-- begin Information provided --

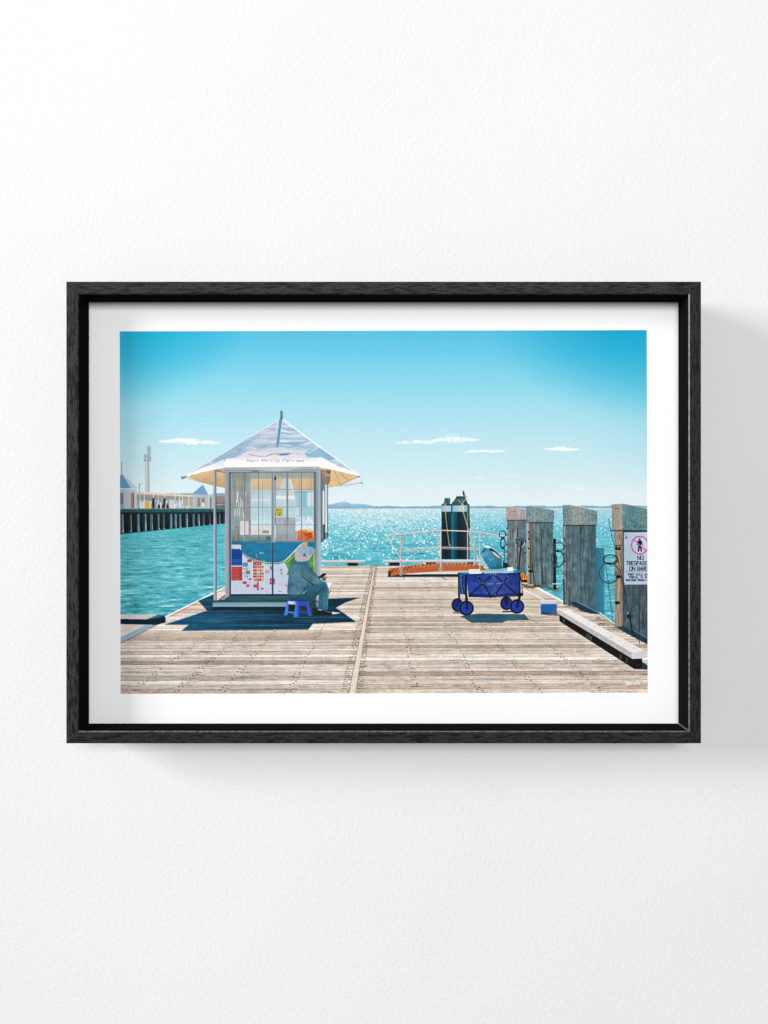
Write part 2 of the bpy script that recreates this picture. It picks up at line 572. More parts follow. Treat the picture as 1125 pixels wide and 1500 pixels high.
for _ in range(130):
    x, y = rng.uniform(180, 330), 770 + abs(rng.normal(0, 1)) * 35
    if y < 860:
        sparkle(x, y, rng.uniform(.25, .55), rng.uniform(.4, .9))
for _ in range(40):
    x = rng.normal(476, 4)
    sparkle(x, rng.uniform(788, 812), rng.uniform(.5, 1.1), .9)

# ---- far pier on the left
rect(199, 722, 330, 745.5, (148, 158, 162))
for i in range(46):
    x = 200 + i * 2.8 + rng.uniform(-1, 1)
    rect(x, rng.uniform(733, 738), x + rng.uniform(1, 3), 745, mixc((235, 238, 240), (90, 120, 150), rng.uniform() ** 1.5))
for i in range(26):
    x = 200 + rng.uniform(0, 112)
    line([(x, 742), (x + rng.uniform(3, 6), rng.uniform(731, 735))], rng.uniform(.6, 1.3), (232, 238, 242), .85)
rect(199, 726.2, 284, 731.5, (140, 142, 138), 1, n_fine, .25)
rect(267, 729, 284, 741, (172, 166, 152))
fill([(199, 719.6), (284, 724.4), (284, 727.5), (199, 722.6)], (214, 204, 188))
fill([(199, 722.6), (284, 727.5), (284, 730), (199, 726.4)], (156, 150, 140))
for x in (205, 211.4, 224.5, 232, 241, 256.6, 263.2, 267.5, 276.5, 283.5):
    line([(x, 721 if x < 260 else 724), (x, 744)], .9, (226, 228, 228))
for x in (249.5, 253.4):
    rect(x - 1.6, 731, x + 2, 744, (216, 196, 184) if x < 251 else (190, 206, 214))
for x in (212, 216.5):
    rect(x, 734, x + 3.2, 744, (232, 176, 50))
for x, c_ in ((224.7, (28, 30, 45)), (241, (38, 52, 66)), (238.5, (90, 50, 50)), (233, (30, 40, 60)), (245.5, (30, 36, 50))):
    big = x in (224.7, 241)
    y = 728 if big else 737
    ell(x, y + .9, .9, 1.0, (120, 90, 80))
    fill([(x - 1.6, y + 2), (x + 1.5, y + 1.8), (x + 1.8, y + 7), (x + 1.2, 744), (x - 1.6, 744), (x - 1.9, y + 7)], c_)
# near-left hut
fill([(176, 715), (200.3, 715), (200.3, 745), (176, 745)], ramp([(176, (164, 176, 190)), (200, (198, 206, 214))], 'x'))
rect(176, 721, 181, 744, (112, 120, 124))
rect(191.8, 721, 196.2, 743.5, (170, 132, 104))
rect(195.3, 721, 196.6, 743.5, (90, 84, 84))
rect(176, 738, 181.5, 744, (120, 160, 200))
fill([(176, 696), (178.4, 692.7), (192.2, 714.6), (176, 714.6)], (92, 152, 190), 1, n_vert, .06)
fill([(178.4, 692.7), (203.5, 715.2), (192.2, 714.6)], (192, 202, 214))
line([(176, 714.8), (203.5, 715.4)], .9, (236, 238, 240))
line([(178.4, 676), (178.4, 693)], .8, (70, 120, 132))
line([(204.3, 708), (204.3, 721)], .9, (90, 130, 140))
line([(204, 708.3), (207, 708.3)], .7, (90, 130, 140))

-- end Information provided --

**Exercise requirements:** Take the lines from the start of the material to the line with "sparkle(x, rng.uniform(788, 812), rng.uniform(.5, 1.1), .9)", both included, and transcribe them exactly without the pictures.

**Expected output:**
Write part 2 of the bpy script that recreates this picture. It picks up at line 572. More parts follow. Treat the picture as 1125 pixels wide and 1500 pixels high.
for _ in range(130):
    x, y = rng.uniform(180, 330), 770 + abs(rng.normal(0, 1)) * 35
    if y < 860:
        sparkle(x, y, rng.uniform(.25, .55), rng.uniform(.4, .9))
for _ in range(40):
    x = rng.normal(476, 4)
    sparkle(x, rng.uniform(788, 812), rng.uniform(.5, 1.1), .9)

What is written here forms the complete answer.